Matter of Amity Dyeing & Finishing Co. (200 F. Supp. 823, affd. sub nom. Davis v. P. R. Sales Co., 304 F. 2d 831), is likewise inapplicable. In that case the parties did execute a new conditional sales contract, which, of course, did have to be refiled.

The defendants further argue that plaintiff is estopped from claiming title to the automobile on the authority of Rand’s Discount Co. v. Universal C. I. T. Credit Corp. (10 A D 2d 240, affd. 9 N Y 2d 454). The facts in that case are distinguishable from the facts here in that the conditional seller did not file the conditional sales contract in Rand’s Discount case, whereas in the case before the court, the conditional seller did file the conditional sales contract.

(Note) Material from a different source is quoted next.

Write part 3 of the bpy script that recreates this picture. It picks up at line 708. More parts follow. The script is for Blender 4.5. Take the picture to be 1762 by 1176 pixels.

The defendants also claim that the Transfer Contract constitutes a new conditional sales contract. This argument is completely without merit.

The law is quite clear that since the conditional sales contract was duly filed in the proper district, the contract is enforcible against theoworld (see Gray Milling Co. v. Dankert, 198 Misc. 812; Greenberg v. Rogers Restaurant Corp., 196 Misc. 951; Matter of Lake’s Laundry, 79 F. 2d 326; Matter of Tonawanda Brewing Corp., 13 F. Supp. 345; Eager, Chattel Mortgages and Conditional Sales, § 331, pp. 433-434).

I recognize that a heavy burden is placed on one who tries to ascertain whether a conditional sales contract exists in circumstances as are here presented. It is a problem, however, that must be resolved by the Legislature and cannot be by the court.

Finally, since I find that Keeler was in default under the retail installment contract at the time of the levy, the plaintiff’s *1100right to possession is superior to that of the defendants (see Edwards v. Walker, 162 Misc. 96; Cohocton Val. Garage v. Kellogg, 136 Misc. 283; Bankers Trust Co. v. Island Discount Corp., 6 Misc 2d 948; Matter of Dineen Sales & Service Corp. v. Hall, 13 Misc 2d 560).

The defendant, St. Nance Equity Corp., the buyer at the execution sale, stands in the shoes of the codefendant (see Eager, Chattel Mortgages and Conditional Sales, § 346, p. 456, cited by defendants). Therefore, all of the foregoing refers to defendant St. Nance Equity Corp., as well as to the codefendant.

I find that the fair market value of the automobile if it were in good condition would be $1,400. I am satisfied, however, that there was some $300 in repairs necessary to bring the car to its fair market value. I therefore find that the " value of the automobile at the time of the levy was $1,100.

The clerk is directed to enter judgment in favor of the plaintiff and against the defendants in the sum of $1,100, with interest from June 1,1960, the date of the levy.